The fourth thing I want to do is grow our enrollment. Right now, we are still having conversations about what is the right size for Philander Smith College…. Once we determine by working with our board, with our faculty members, the actual right size for the institution, I want to grow our enrollment to that number.

We know that we have challenges financially because our enrollment is not where it needs to be…. For us to be able to operate with optimal efficiency, budgetarily, it takes us having about 750 students. Right now we have about 550 students, so we have challenges in those areas.

The last thing that I want to do is tied to the hopes and dreams that have been expressed to me by countless alumni and by a number of community members, and that is embracing what I call Philander Smith College’s urban mission…. There are problems in this urban center. There’s poverty here, there are educational issues here, there are social issues here, there are violence issues here. A number of issues.

Philander, through its social justice mission, is poised very uniquely to be able to reach back out to the community and help to solve some of those problems.
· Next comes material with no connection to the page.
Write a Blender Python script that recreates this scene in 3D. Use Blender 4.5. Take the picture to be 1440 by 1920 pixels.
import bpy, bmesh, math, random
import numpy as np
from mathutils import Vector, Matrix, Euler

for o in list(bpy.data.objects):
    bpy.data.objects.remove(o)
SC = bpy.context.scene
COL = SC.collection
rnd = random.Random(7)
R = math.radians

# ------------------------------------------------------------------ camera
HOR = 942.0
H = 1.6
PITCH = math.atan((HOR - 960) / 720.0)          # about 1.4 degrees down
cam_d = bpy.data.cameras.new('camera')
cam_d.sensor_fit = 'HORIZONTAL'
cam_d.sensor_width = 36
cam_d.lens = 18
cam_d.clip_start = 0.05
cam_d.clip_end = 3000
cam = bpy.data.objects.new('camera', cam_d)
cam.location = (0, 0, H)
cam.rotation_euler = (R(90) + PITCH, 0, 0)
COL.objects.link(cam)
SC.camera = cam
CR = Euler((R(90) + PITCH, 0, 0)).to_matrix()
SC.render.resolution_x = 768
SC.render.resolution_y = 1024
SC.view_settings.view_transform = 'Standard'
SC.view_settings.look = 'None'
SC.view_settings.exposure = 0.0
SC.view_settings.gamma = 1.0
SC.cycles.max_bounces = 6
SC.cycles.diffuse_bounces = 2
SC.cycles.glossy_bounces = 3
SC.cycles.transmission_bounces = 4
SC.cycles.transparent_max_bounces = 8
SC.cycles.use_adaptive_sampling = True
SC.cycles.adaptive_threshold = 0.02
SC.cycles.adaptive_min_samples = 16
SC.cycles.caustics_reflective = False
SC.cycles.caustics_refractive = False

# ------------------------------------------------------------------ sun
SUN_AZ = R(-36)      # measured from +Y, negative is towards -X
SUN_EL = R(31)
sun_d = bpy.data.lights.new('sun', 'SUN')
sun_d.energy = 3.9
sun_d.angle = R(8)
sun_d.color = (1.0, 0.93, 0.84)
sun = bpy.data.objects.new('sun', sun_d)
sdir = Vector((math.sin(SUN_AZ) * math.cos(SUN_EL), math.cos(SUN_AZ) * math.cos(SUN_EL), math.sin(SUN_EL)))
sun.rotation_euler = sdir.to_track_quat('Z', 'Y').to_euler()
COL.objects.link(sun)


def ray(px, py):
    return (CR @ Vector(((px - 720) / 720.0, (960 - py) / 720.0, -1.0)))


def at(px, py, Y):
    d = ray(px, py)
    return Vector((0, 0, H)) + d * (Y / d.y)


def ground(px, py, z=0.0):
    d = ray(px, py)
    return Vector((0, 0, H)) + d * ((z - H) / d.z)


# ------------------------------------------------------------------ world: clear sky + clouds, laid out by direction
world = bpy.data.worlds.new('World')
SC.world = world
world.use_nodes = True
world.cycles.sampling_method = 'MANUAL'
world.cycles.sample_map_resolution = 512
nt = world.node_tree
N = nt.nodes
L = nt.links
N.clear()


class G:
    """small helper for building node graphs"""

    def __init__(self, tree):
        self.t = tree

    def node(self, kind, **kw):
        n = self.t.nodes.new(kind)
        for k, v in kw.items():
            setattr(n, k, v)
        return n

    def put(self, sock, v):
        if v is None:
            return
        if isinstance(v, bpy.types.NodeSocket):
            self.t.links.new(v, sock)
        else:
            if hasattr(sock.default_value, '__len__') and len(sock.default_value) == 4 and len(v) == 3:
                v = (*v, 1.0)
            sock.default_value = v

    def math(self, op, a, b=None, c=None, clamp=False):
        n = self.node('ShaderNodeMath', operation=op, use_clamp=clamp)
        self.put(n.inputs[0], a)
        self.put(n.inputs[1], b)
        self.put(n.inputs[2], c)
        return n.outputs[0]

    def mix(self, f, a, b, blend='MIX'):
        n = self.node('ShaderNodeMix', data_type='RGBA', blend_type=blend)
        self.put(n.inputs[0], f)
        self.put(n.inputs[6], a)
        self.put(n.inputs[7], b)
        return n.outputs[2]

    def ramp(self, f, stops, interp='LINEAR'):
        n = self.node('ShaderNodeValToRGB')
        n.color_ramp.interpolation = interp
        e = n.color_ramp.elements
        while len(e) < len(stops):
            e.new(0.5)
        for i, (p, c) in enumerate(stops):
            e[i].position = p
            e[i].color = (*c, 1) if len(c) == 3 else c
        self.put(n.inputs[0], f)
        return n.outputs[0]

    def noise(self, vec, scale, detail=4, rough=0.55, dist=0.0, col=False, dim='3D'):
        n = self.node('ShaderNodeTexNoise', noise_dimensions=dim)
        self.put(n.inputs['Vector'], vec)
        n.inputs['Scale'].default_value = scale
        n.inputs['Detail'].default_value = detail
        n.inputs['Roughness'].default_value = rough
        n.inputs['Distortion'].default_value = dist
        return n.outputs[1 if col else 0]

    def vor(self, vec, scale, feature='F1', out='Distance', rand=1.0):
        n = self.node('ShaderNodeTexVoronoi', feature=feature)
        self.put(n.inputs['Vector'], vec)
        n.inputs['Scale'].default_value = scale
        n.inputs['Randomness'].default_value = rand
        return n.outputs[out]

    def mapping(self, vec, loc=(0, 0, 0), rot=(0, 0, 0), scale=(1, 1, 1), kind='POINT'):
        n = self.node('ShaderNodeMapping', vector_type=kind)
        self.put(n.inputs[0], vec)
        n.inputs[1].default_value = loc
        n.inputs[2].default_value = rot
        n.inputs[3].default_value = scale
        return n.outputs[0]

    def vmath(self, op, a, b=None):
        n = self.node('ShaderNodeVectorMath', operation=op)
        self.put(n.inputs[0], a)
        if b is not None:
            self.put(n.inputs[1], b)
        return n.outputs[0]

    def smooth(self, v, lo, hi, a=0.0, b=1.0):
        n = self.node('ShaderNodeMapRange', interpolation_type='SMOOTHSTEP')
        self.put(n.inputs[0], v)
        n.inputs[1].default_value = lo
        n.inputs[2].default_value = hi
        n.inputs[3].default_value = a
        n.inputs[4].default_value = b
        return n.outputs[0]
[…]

We have the intellectual fortitude to do so, we have students who have declared that they want to give back to their communities, and so we have to embrace that mission. We have to begin to contribute in a meaningful way to the issues that plague our urban community.

If I can get us to those places, those five things, in the next two to three years, then I really think that we are poised to move back to that top five percent that I referenced earlier. Is it going to be a lot of hard work? Absolutely. Is it going to require a new way of doing business at Philander Smith College? Absolutely. Is it going to require a new way of thinking by the faculty, by the staff, by the students, by the alumni, by the community? Yes, it absolutely will.

But the one thing that we all have in common is that we love Philander Smith College, and we want to see it soar. And so, if we want to see it soar, we’ll come together to do those things, and at the end of the day you’ll find, I think, a new Philander Smith College. We’re very excited.